The gowns themselves, though retaining the same appearance as before, full skirts, no trains, big sleeves, and split to show the under-gown, have the top part of the gown covering the bosom made of a separate material, as, for instance, a gown of fine cloth will have collar and yoke of velvet.

Women wear neat linen caps, made very plain and close to the head, with small ear-pieces.

On the shoulders there is a fashion of wearing kerchiefs of linen or silk, white as a rule; white, in fact, is frequently used for dresses, both for men and women.

The custom of carrying small posies of flowers comes in, and it is interesting to see the Queen, in her portrait by Antonio More, carrying a bunch of violets arranged exactly as the penny bunches sold now in our streets.

There was, in most dresses, a great profusion of gold buttons, and the wearing of gold chains was common—in fact, a gold chain about the neck for a man, and a gold chain girdle for a woman, were part of the ordinary everyday dress.
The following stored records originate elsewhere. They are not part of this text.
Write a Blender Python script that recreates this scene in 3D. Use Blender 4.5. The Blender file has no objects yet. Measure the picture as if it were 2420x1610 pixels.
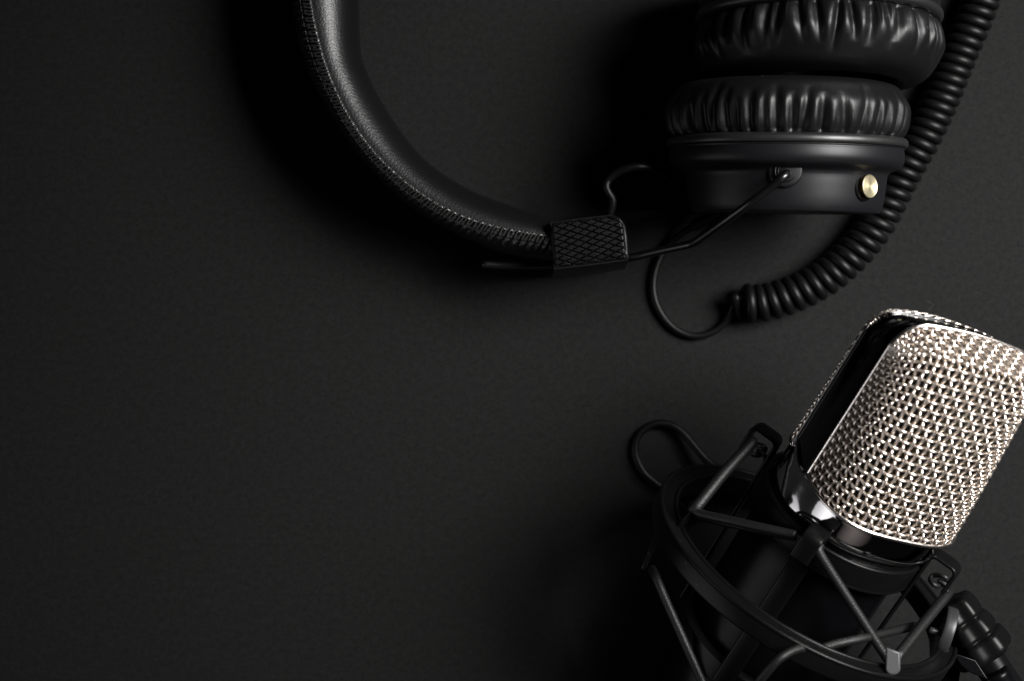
import bpy, math, random
import numpy as np
from mathutils import Vector, Matrix, noise as mnoise

sc = bpy.context.scene
MM = 0.001
S = 0.13223          # millimetres per photograph pixel on the table
H = 600.0            # camera height in millimetres

# ---------------------------------------------------------------- camera
cam_d = bpy.data.cameras.new('camera')
cam = bpy.data.objects.new('camera', cam_d)
sc.collection.objects.link(cam)
cam.location = (0, 0, H*MM)
cam_d.sensor_width = 36.0
cam_d.lens = 36.0*H/(2420*S)
cam_d.clip_start = 0.01
cam_d.clip_end = 20
cam_d.dof.use_dof = True
cam_d.dof.focus_distance = (H-58)*MM
cam_d.dof.aperture_fstop = 10.0
sc.camera = cam

# ---------------------------------------------------------------- light
world = bpy.data.worlds.new('World')
sc.world = world
world.use_nodes = True
world.node_tree.nodes['Background'].inputs[0].default_value = (0.9, 0.95, 1, 1)
world.node_tree.nodes['Background'].inputs[1].default_value = 0.003

def area(name, loc, target, sx, sy, power, col, spread=180):
    d = bpy.data.lights.new(name, 'AREA')
    d.shape = 'RECTANGLE'; d.size = sx*MM; d.size_y = sy*MM
    d.energy = power; d.color = col; d.spread = math.radians(spread)
    o = bpy.data.objects.new(name, d)
    sc.collection.objects.link(o)
    o.location = Vector(loc)*MM
    o.rotation_euler = (Vector(target)-Vector(loc)).to_track_quat('-Z', 'Y').to_euler()
    return o

area('softbox', (492, 160, 458), (135, 20, 0), 350, 390, 2.2, (1, 0.988, 0.978), 55)
area('added_patch_lamp', (-255, -130, 122), (90, -60, 62), 250, 240, 0.048, (0.97, 0.97, 1.0), 70)  # unseen lamp added to put a pale reflection in the chrome collar

sc.view_settings.view_transform = 'Standard'
sc.view_settings.look = 'None'
sc.view_settings.exposure = 0
sc.view_settings.gamma = 1
sc.view_settings.use_curve_mapping = False

area('added_sheen_lamp', (40, -470, 330), (110, -60, 50), 560, 260, 0.009, (1.0, 0.88, 0.83), 60)  # unseen warm lamp, added for a dim sheen on the collar

# ---------------------------------------------------------------- helpers
def P(px, py, z=0.0):
    k = (H-z)/H
    return np.array([(px-1210)*S*k, (805-py)*S*k, z])

def catmull(pts, n, closed=False):
    """resampled smooth curve through pts, n points at equal arc length"""
    p = np.array(pts, float)
    m = len(p)
    out = []
    segs = m if closed else m-1
    for i in range(segs):
        if closed:
            a, b, c, d = p[(i-1) % m], p[i], p[(i+1) % m], p[(i+2) % m]
        else:
            b, c = p[i], p[i+1]
            a = p[i-1] if i > 0 else 2*b-c
            d = p[i+2] if i+2 < m else 2*c-b
        for t in np.linspace(0, 1, 24, endpoint=False):
            out.append(0.5*((2*b)+(c-a)*t+(2*a-5*b+4*c-d)*t*t+(3*b-a-3*c+d)*t**3))
    if not closed:
        out.append(p[-1])
    else:
        out.append(out[0])
    out = np.array(out)
    L = np.concatenate([[0], np.cumsum(np.linalg.norm(np.diff(out, axis=0), axis=1))])
    q = np.linspace(0, L[-1], n, endpoint=not closed)
    return np.stack([np.interp(q, L, out[:, k]) for k in range(out.shape[1])], 1)

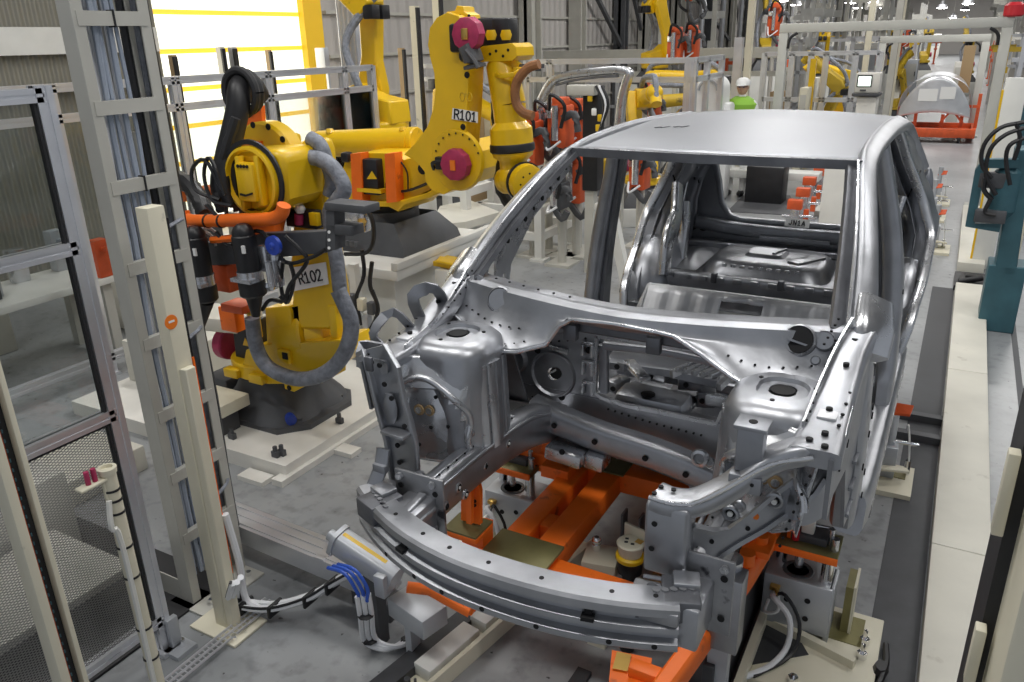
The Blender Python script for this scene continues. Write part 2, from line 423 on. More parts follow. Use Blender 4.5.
# wall girts and columns
for i, z in enumerate((.9,1.55,2.2,2.85,3.5,4.3)):
    mb = MB(); mb.bb((-9,10.2,z), (-8.93,60,z+.05)); struct('trim_%d' % (3+i), mb, 'rack_grey')
k = 10
ys = [wallpt(355), wallpt(441), wallpt(516), wallpt(566), wallpt(611), wallpt(636), wallpt(668), wallpt(700), wallpt(722), wallpt(742), 46, 54, 64, 76]
for i, y in enumerate(ys):
    mb = MB(); w = (.12, .06, .42, .3, .25, .3, .5, .35, .5, .4, .5,.5,.5,.5)[i]
    mb.bb((-8.93,y,0), (-8.6,y+.06,7.6)); mb.bb((-8.93,y+w,0), (-8.6,y+w+.06,7.6)); mb.bb((-8.8,y,0), (-8.72,y+w+.06,7.6))
    struct('trim_%d' % k, mb, 'cast_grey' if i in (4,7,9) else 'rack_grey'); k += 1
for (a, b) in ((566,611),(611,668),(668,722)):
    ya, yb = wallpt(a), wallpt(b)
    mb = MB(); mb.sweep([(-8.7,ya,4.2), (-8.7,yb,2.2)], RECT, .1, .1); mb.sweep([(-8.7,yb,4.6), (-8.7,yb+1.6,2.6)], RECT, .1, .1); struct('trim_%d' % k, mb, 'cast_grey'); k += 1
# left end of the wall: ribbed brown shutter with a white band
mb = MB(); mb.bb((-8.99,-2.5,0), (-8.9,7.02,7.5)); struct('wall_side', mb, 'rib_tan')
z1 = at(30,27,X=-8.8).z; z0 = at(30,55,X=-8.8).z; z2 = at(30,86,X=-8.8).z
mb = MB(); mb.bb((-8.88,-2.5,z0), (-8.8,6.95,z1)); struct('trim_40', mb, 'white_paint')
mb = MB(); mb.bb((-8.88,-2.5,z2-.06), (-8.75,6.95,z2)); struct('trim_41', mb, 'rack_grey')
# roof trusses, seen only far down the hall
k = 42
for y in (14,22,30,40,52,66,82):
    mb = MB(); mb.bb((-9,y,6.6), (12,y+.2,6.75)); mb.bb((-9,y,7.4), (12,y+.2,7.55))
    x = -9
    while x < 11: mb.sweep([(x,y+.1,6.7),(x+.7,y+.1,7.45),(x+1.4,y+.1,6.7)], RECT, .08, .08); x += 1.4
    struct('trim_%d' % k, mb, 'rack_grey'); k += 1
for i, x in enumerate((-5.5,-2.2,3.4)):
    mb = MB(); mb.tube([(x,12,5.9),(x,95,5.9)], .28, n=12, smooth=0); struct('trim_%d' % (60+i), mb, 'aluminium')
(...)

You will realize that to one born in the reign of Henry VIII. the appearance of people now was very different, and, to anyone as far away as we are now, the intervening reigns of Edward and Mary are interesting as showing the wonderful quiet change that could take place in those few years, and alter man’s exterior from the appearance of a playing-card, stiff, square, blob-footed, to the doublet and hose person with a cart-wheel of a ruff, which recalls to us Elizabethan dress.